Realistic output: 800W maximum input to the socket. On a sunny day, 800W saves roughly 19p per hour at today's standard electricity rate. It adds up across a year, but it is a fundamentally different product from a full roof installation.

Limitations:

  • Not eligible for the Smart Export Guarantee (SEG) — no MCS certificate, not permanently connected
  • Output is limited — it cannot meaningfully reduce your electricity bill in the same way a full system can
  • Standard VAT applies (not 0%) — these are supply-only purchases

The plug-in route is genuinely useful for renters, flat-dwellers, and anyone who cannot install a permanent system. It is a legitimate starting point, not a full solution.

Plug-in solar regulations are evolving

In March 2026, the government signalled its intention to regularise the plug-in solar market. A BSI product standard is expected in July 2026. Rules around socket-connected systems may clarify further during 2026 — worth checking for updates before buying.

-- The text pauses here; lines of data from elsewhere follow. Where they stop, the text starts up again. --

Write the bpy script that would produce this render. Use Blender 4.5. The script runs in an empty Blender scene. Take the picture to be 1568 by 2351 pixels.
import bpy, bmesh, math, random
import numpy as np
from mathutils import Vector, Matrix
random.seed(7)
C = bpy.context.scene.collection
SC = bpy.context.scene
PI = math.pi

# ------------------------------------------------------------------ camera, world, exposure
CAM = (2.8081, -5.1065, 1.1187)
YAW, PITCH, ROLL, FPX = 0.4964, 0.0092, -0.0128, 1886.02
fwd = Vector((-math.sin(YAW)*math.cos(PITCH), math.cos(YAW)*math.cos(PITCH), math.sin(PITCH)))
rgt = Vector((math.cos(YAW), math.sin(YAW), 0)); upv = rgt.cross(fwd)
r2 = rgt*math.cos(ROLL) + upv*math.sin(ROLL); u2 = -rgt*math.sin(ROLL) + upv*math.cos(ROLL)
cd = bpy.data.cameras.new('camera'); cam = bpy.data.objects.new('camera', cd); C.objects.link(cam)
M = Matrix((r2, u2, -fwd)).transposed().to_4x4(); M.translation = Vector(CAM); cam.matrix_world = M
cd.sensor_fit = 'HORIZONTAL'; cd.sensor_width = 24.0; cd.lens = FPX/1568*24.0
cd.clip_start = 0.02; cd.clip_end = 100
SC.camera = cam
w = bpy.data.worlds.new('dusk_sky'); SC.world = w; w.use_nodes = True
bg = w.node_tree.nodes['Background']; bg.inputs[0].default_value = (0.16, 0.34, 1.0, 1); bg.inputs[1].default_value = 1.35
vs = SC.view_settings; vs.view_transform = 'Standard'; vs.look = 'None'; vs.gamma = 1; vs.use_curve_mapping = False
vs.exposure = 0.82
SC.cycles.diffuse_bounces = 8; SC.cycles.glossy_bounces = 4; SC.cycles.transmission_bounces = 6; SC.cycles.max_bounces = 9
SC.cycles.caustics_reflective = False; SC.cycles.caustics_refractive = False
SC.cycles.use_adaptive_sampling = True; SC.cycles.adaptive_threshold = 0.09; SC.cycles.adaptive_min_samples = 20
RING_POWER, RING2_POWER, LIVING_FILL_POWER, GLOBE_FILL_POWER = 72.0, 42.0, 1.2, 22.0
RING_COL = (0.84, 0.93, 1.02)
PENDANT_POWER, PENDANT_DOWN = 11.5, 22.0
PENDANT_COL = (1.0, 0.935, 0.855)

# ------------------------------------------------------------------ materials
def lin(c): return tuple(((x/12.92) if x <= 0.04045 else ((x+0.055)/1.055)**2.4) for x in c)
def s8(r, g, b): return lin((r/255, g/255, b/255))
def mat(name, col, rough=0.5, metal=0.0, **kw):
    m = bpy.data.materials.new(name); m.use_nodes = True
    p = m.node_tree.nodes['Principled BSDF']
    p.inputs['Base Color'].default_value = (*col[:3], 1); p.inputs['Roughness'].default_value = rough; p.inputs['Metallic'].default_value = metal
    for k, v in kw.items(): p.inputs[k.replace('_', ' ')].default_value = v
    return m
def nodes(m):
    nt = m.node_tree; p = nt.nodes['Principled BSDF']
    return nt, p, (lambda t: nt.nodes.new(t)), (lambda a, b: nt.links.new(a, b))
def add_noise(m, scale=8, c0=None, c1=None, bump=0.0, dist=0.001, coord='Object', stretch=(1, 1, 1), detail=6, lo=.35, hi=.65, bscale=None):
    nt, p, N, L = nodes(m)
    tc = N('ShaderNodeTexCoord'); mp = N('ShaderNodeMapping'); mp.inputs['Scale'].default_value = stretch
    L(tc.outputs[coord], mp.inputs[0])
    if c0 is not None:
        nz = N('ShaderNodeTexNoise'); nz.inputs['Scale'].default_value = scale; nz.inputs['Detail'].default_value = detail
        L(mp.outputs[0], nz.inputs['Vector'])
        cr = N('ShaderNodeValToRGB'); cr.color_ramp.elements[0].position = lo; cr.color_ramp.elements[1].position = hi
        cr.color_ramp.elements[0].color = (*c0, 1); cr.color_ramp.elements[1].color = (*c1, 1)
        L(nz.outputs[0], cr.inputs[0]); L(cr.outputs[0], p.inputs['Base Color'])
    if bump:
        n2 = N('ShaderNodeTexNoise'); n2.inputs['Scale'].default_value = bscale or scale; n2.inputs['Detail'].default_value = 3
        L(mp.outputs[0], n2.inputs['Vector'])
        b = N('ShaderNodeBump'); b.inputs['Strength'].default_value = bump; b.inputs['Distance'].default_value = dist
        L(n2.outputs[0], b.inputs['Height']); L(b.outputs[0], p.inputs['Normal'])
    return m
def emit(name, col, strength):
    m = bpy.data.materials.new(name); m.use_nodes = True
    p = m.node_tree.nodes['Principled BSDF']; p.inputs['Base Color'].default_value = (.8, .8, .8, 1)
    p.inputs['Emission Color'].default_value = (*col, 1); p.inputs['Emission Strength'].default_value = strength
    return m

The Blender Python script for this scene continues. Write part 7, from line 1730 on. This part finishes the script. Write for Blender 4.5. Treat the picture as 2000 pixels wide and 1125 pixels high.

Route 7: DIY installation — 50–60% cheaper, with trade-offs

A homeowner can buy panels, an inverter, and mounting hardware and do much of the installation themselves — or install the panels and hire a Part P-registered electrician just for the grid-connection work. This can bring a 4kWp system down to £2,200–3,600.

The legal position in England and Wales:

  • Fitting panels and mounting hardware to the roof is not notifiable under Part P
  • Connecting the inverter to the consumer unit is notifiable under Part P — you either need a Competent Person Scheme (CPS) registered electrician (NICEIC, NAPIT, etc.) or a Building Control notification
  • Scotland uses Standards 4.5 and 4.6 under the Building (Scotland) Act, not Part P — the pathway is different, not simpler

What you lose with DIY:

  • No MCS certificate — which means no SEG eligibility. You cannot be paid for electricity you export to the grid
  • No installer warranty or IBG consumer guarantee if problems arise (manufacturer warranties on panels and inverters still apply)
  • 0% VAT does NOT apply to supply-only purchases — you pay standard VAT on panels, inverters, and other materials bought without installation

No MCS certificate means no SEG payments

The Smart Export Guarantee (SEG) requires an MCS-certified installation. A DIY build — even with a professional electrician for the connection — will not qualify. At today's export rates, this could be worth £100–300 per year over the system's lifetime.


Route 8: Professional MCS installation — full system, full peace of mind

A full MCS-certified installation by a professional installer costs £6,000–8,000 for a typical 4kWp system. This is the most expensive upfront route, but it comes with:

  • MCS certificate — required for SEG export payments
  • Full installer warranty and IBG consumer guarantee
  • 0% VAT (on supply and installation until March 2027)
  • Professionally designed system matched to your roof and consumption

For most homeowners who own their property and can afford the upfront cost (or finance it), this remains the benchmark route.


VAT: a key detail across all routes

0% VAT applies to supply-AND-install only

The 0% VAT rate (in place until 31 March 2027) applies when a qualifying installer supplies and installs solar panels at a residential property. It does NOT apply to supply-only purchases — so DIY material costs carry standard VAT. For plug-in solar bought directly, standard VAT also applies.


Which route is right for you?

  • On a qualifying benefit with a poor EPC? Check ECO4 eligibility first — free solar is hard to beat
  • Own your home and want a good deal without hassle? Look into Solar Together for your area
  • Nationwide mortgage customer? The green additional borrowing product is worth exploring
  • Renter or flat-dweller? Plug-in solar is your realistic option for now
  • Technically confident and happy to lose SEG? The DIY route cuts costs significantly
  • Want the full package with SEG, warranty, and 0% VAT? Professional MCS installation is the way to go

There is no wrong answer — only the answer that fits your situation.